For the same reasons that Henry Wordsworth Longfellow is criticized, I like him. Popular opinion of him in his day said that his worst poetry was written with “his natural sentiment, affirmative spirit, and moral earnestness” which was tagged as “mawkish sentimentality, too-easy optimism, and sententious moralizing.”
His writings strike me as distinctly American. I appreciate those same feelings, that same enthusiasm, and the similar righteous passion found in many of his poems.
I have no official credulity in literature, but I like what I can understand. Longfellow was too “preachy” to be considered a great poet, yet that is exactly why I am drawn to his work. Some of his poems were even considered “Songs of Principle.” That preachiness and principle-rich thought leads you to at least consider the rightness of his topics, rather than trying to observe beauty without boundary.
Here is a meditation whose tone strikes a chord with my own view of being ‘halfway done.’ The view from midlife behind and before Longfellow titled, Mezzo Cammin, The Middle of the Road.
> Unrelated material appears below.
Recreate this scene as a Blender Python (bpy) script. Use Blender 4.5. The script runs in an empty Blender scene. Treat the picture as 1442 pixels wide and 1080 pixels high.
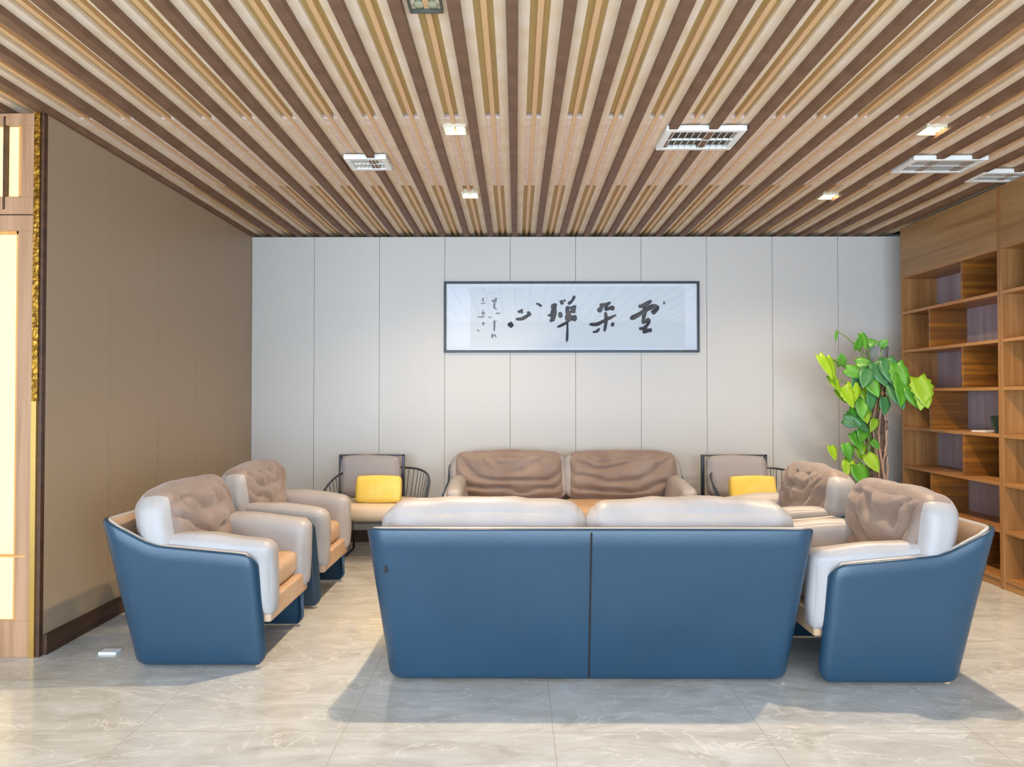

Half of my life is gone, and I have let The years slip from me and have not fulfilled The aspiration of my youth, to build Some tower of song with lofty parapet. Not indolence, nor pleasure, nor the fret Of restless passions that would not be stilled, But sorrow, and a care that almost killed, Kept me from what I may accomplish yet; Though half-way up the hill, I see the Past Lying beneath me with its sounds and sights,-- A city in the twilight dim and vast, With smoking roofs, soft bells, and gleaming lights,-- And hear above me on the autumnal blast The cataract of Death far thundering from the heights.
“As for man, his days are as grass: as a flower of the field, so he flourisheth.
Psalms 103:15-16
For the wind passeth over it, and it is gone; and the place thereof shall know it no more.”